Reference in the specification to “one embodiment” or “an embodiment” of the present invention, as well as other variations thereof, means that a particular feature, structure, characteristic, and so forth described in connection with the embodiment is included in at least one embodiment of the present invention. Thus, the appearances of the phrase “in one embodiment” or “in an embodiment”, as well any other variations, appearing in various places throughout the specification are not necessarily all referring to the same embodiment. However, it is to be appreciated that features of one or more embodiments can be combined given the teachings of the present invention provided herein.

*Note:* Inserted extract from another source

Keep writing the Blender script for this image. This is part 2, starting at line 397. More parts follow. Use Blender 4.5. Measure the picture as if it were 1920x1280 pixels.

It is to be appreciated that the use of any of the following “/”, “and/or”, and “at least one of”, for example, in the cases of “A/B”, “A and/or B” and “at least one of A and B”, is intended to encompass the selection of the first listed option (A) only, or the selection of the second listed option (B) only, or the selection of both options (A and B). As a further example, in the cases of “A, B, and/or C” and “at least one of A, B, and C”, such phrasing is intended to encompass the selection of the first listed option (A) only, or the selection of the second listed option (B) only, or the selection of the third listed option (C) only, or the selection of the first and the second listed options (A and B) only, or the selection of the first and third listed options (A and C) only, or the selection of the second and third listed options (B and C) only, or the selection of all three options (A and B and C). This may be extended for as many items listed.

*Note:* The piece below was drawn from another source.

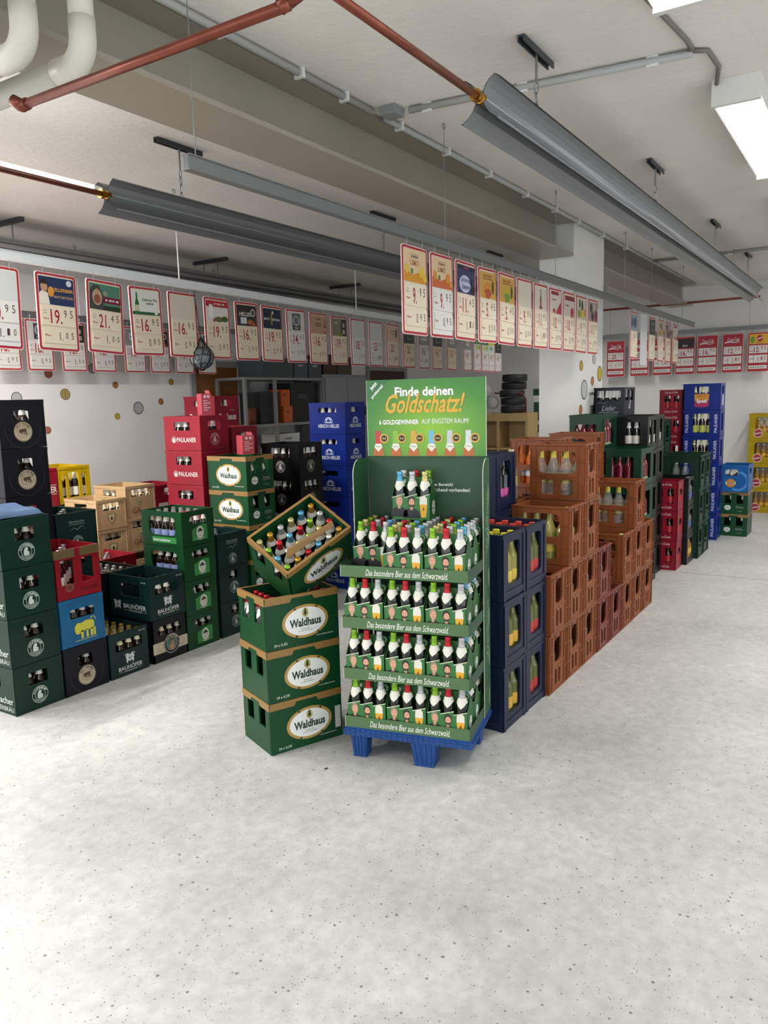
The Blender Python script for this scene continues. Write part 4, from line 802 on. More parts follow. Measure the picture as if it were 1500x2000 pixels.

The foregoing is to be understood as being in every respect illustrative and exemplary, but not restrictive, and the scope of the invention disclosed herein is not to be determined from the Detailed Description, but rather from the claims as interpreted according to the full breadth permitted by the patent laws. It is to be understood that the embodiments shown and described herein are only illustrative of the present invention and that those skilled in the art may implement various modifications without departing from the scope and spirit of the invention. Those skilled in the art could implement various other feature combinations without departing from the scope and spirit of the invention. Having thus described aspects of the invention, with the details and particularity required by the patent laws, what is claimed and desired protected by Letters Patent is set forth in the appended claims.

Claims

1. A computer-implemented method for defect detection, comprising: determining a first residual score by comparing a first predicted system state, determined according to previously measured environment data, to an actual system state;determining a second residual score by comparing a second predicted system state, determined according to previously measured system state data, to the actual system state;generating a defect score based on a difference between the first residual score and the second residual score; andperforming an automatic action responsive to a determination that the defect score indicates a defect in system behavior.

2. The method of claim 1, wherein determining the first residual score includes processing the previously measured environment data with a temporal attention and comparing a prediction based on the temporal attention to the previously measured system state data.

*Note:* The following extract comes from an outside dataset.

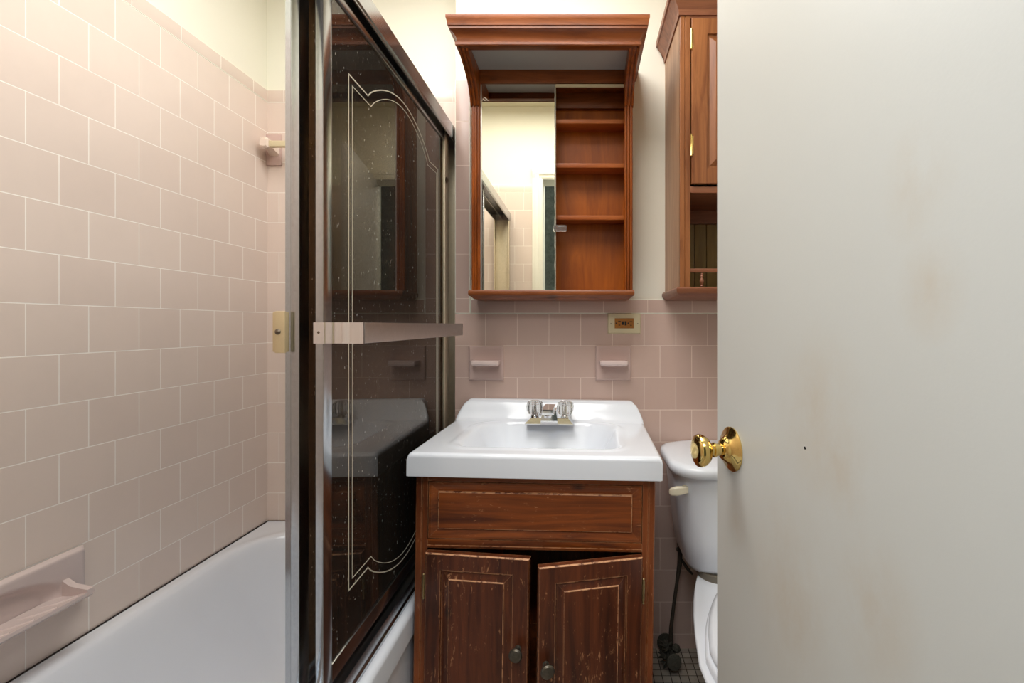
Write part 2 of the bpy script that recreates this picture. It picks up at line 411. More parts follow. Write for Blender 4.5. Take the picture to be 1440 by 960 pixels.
# ------------------------------------------------------------------ shower enclosure
t = thing('shower_track_frame', 'aluminium shower door track and jambs fixed along the bathtub rim', 'shower frame', (-19, 38, RIM))
def along(m, prof, y0, y1): return m.prism(prof, 'y', y0, y1)
y0, y1 = ZN+.02, ZE-.05
m = MB(); along(m, [(-17.3, 26.6), (-17.3, 25.0), (-17.42, 24.9), (-17.42, 24.75), (-17.55, 24.75), (-17.55, 26.3), (-19.2, 26.3), (-19.2, 25.2), (-19.3, 25.2), (-19.3, 26.3),
    (-20.9, 26.3), (-20.9, 24.9), (-21.05, 24.9), (-21.05, 26.6)], y0, y1)
m.build('header_rail', M_alu, t, smooth=20)
m = MB(); along(m, [(-17.45, RIM+.05), (-17.45, RIM+.35), (-17.6, RIM+.5), (-17.6, RIM+1.5), (-17.75, RIM+1.5), (-17.75, RIM+.7), (-19.1, RIM+.7), (-19.1, RIM+1.3), (-19.25, RIM+1.3),
    (-19.25, RIM+.7), (-20.7, RIM+.7), (-20.7, RIM+1.3), (-20.9, RIM+1.3), (-20.9, RIM+.05)], y0, y1)
m.build('bottom_track', M_alu, t, smooth=20)
for ya, yb in ((ZN+.02, ZN+.35), (ZE-.40, ZE-.06)):
    m = MB(); m.box(-21.0, -17.45, ya, yb, RIM+1.5, 24.9, bev=.05)
    for q in (-21.0, -17.65): m.box(q, q+.2, min(ya, yb)-(.7 if ya > 30 else -.2), yb+(.9 if ya < 30 else 0), RIM+1.5, 24.9, bev=.04)
    m.build('wall_jamb', M_far, t)
m = MB()
m.lathe([(.1, 0), (.1, .05), (.05, .08)], (-19.2, ZN+.35, 8), (0, 1, 0), 12); m.build('screw', M_screw, t)

def etched(xp, y0, y1, zt, zb, r):
    """polyline of the etched border on one side of the glass"""
    ym = (y0+y1)/2; st = 3.4; L = []
    L += [(xp, y0, zb), (xp, y0, zt), (xp, y0+st, zt-.1)]
    a0, a1 = y0+st, y1-st; n = 28
    for k in range(1, n): 
        u = k/n; L.append((xp, a0+(a1-a0)*u, zt-.1+math.sin(u*PI)**.8*3.1))
    L += [(xp, a1, zt-.1), (xp, y1, zt), (xp, y1, zb), (xp, a1, zb+.1)]
    for k in range(1, n):
        u = k/n; L.append((xp, a1-(a1-a0)*u, zb+.1-math.sin(u*PI)**.8*3.1))
    L += [(xp, a0, zb+.1), (xp, y0, zb)]
    return L
def ribbon(m, pts, r):
    for a, b in zip(pts, pts[1:]):
        a, b = Vector(a), Vector(b); d = (b-a)
        if d.length < 1e-6: continue
        d.normalize(); n = Vector((1, 0, 0)).cross(d)*r; e = d*r
        q = [a-e+n, b+e+n, b+e-n, a-e-n]
        A = [m.b.verts.new(p+Vector((.012, 0, 0))) for p in q]; B = [m.b.verts.new(p-Vector((.012, 0, 0))) for p in q]
        m._cap(A); m._cap(B[::-1])
        for i in range(4): m._cap([A[i], B[i], B[(i+1) % 4], A[(i+1) % 4]])

def sliding_door(name, label, xi, xo, yn, yf, top, bot, outer):
    fw = 1.9 if outer else 1.1
    t = thing(name, label, 'shower door', ((xi+xo)/2, (yn+yf)/2, bot))
    m = MB(); m.box(xi, xo, yn, yn+1.2, bot, top, bev=.06)
    if not outer:
        m.prism([(xi, yn+.02), (xi-.66, yn+.5), (xi-.66, yn+.8), (xi, yn+.8)], 'z', bot, top)
    m.build('near_stile', M_alu, t)
    m = MB(); m.box(xi, xo, yf-fw, yf, bot, top, bev=.06); m.build('far_stile', M_far, t)
    m = MB(); m.box(xi, xo, yn+1.2, yf-fw, top-1.35, top-.02, bev=.06); m.build('top_rail', M_alu, t)
    m = MB(); m.box(xi, xo, yn+1.2, yf-fw, bot+.02, bot+1.3, bev=.06); m.build('bottom_rail', M_alu, t)
    xm = (xi+xo)/2
    m = MB(); m.box(xm-.1, xm+.1, yn+1.1, yf-fw+.1, bot+1.2, top-1.3)
    m.build('tinted_glass', M_glass, t, smooth=0, label='dark bronze-tinted glass')
    m = MB(); xp = xm+.115
    ribbon(m, etched(xp, 37.9, 61.2, 19.4, -20.5, 0), .05)
    ribbon(m, etched(xp, 38.5, 60.6, 18.75, -19.85, 0), .028)
    m.build('etched_border', M_etch, t, smooth=0, label='thin pale double line with arched top and bottom')
    return t
top, bot = 25.25, -25.6
outer = sliding_door('sliding_shower_door', 'outer bronze glass sliding shower door with a flat towel bar, nearest the sink', -18.5, -17.95, 33.9, 65.6, top, bot, True)
inner = sliding_door('sliding_shower_door', 'inner bronze glass sliding shower door, behind the one with the towel bar', -20.22, -19.6, 33.9, 68.6, top, bot, False)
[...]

3. The method of claim 1, wherein processing the previously measured environment data includes generating a set of weights, further comprising generating the prediction by multiplying the previously measured system state data by the set of weights.

4. The method of claim 1, wherein determining the second residual score includes processing the previously measured system state data with a time series detector with a long-short term memory model.

5. The method of claim 1, wherein generating the defect score includes subtracting the second residual score from the first residual score to compute a difference.

6. The method of claim 5, wherein the defect score is the greater of the difference and zero.

7. The method of claim 1, further comprising converting information about detected objects in the previously measured environment data to feature vectors of predetermined length.

8. The method of claim 1, wherein performing the automatic action includes an action selected from the group consisting of disabling an autonomous driving function of the system, performing an autonomous action to compensate for an earlier defect, and performing an autonomous action to avoid a hazard that an earlier defect created.

9. A computer-implemented method for training a model, comprising: determining a first residual score by comparing a first predicted system state, determined by a first model according to environment data from a training dataset, to an actual system state from the training dataset;determining a second residual score by comparing a second predicted system state, determined by a second model according to system state data from a training dataset, to the actual system state;adjusting parameters of the first model to minimize a first objective function based on a difference between the first predicted system state and the actual system state; andadjusting parameters of the second model to minimize a second objective function based on a difference between the second predicted system state and the actual system state.

10. The method of claim 9, wherein determining the first residual score includes processing the environment data from the training dataset with a temporal attention and comparing a prediction based on the temporal attention to the system state data from the training dataset.

11. The method of claim 9, wherein processing the environment data from the training dataset includes generating a set of weights, further comprising generating the prediction by multiplying the system state data from the training dataset by the set of weights.

12. The method of claim 9, wherein determining the second residual score includes processing the system state data from the training dataset with a time series detector with a long-short term memory model.

13. A system for defect detection, comprising: a hardware processor; anda memory that stores a computer program which, when executed by the hardware processor, causes the hardware processor to: determine a first residual score by comparing a first predicted system state, determined according to previously measured environment data, to an actual system state;determine a second residual score by comparing a second predicted system state, determined according to previously measured system state data, to the actual system state;generate a defect score based on a difference between the first residual score and the second residual score; andperform an automatic action responsive to a determination that the defect score indicates a defect in system behavior.

14. The system of claim 13, wherein the computer program further causes the hardware processor to process the previously measured environment data with a temporal attention and to compare a prediction based on the temporal attention to the previously measured system state data.

15. The system of claim 13, wherein the computer program further causes the hardware processor to generate set of weights to process the previously measured environment data and to generate the prediction by multiplying the previously measured system state data by the set of weights.

16. The system of claim 13, wherein the computer program further causes the hardware processor to process the previously measured system state data with a time series detector with a long-short term memory model.

17. The system of claim 13, wherein the computer program further causes the hardware processor to subtract the second residual score from the first residual score to compute a difference.

18. The system of claim 17, wherein the defect score is the greater of the difference and zero.

19. The system of claim 17, wherein the computer program further causes the hardware processor to convert information about detected objects in the previously measured environment data to feature vectors of predetermined length.

20. The system of claim 13, wherein the computer program further causes the hardware processor to select the automatic action from the group consisting of disabling an autonomous driving function of the system, performing an autonomous action to compensate for an earlier defect, and performing an autonomous action to avoid a hazard that an earlier defect created.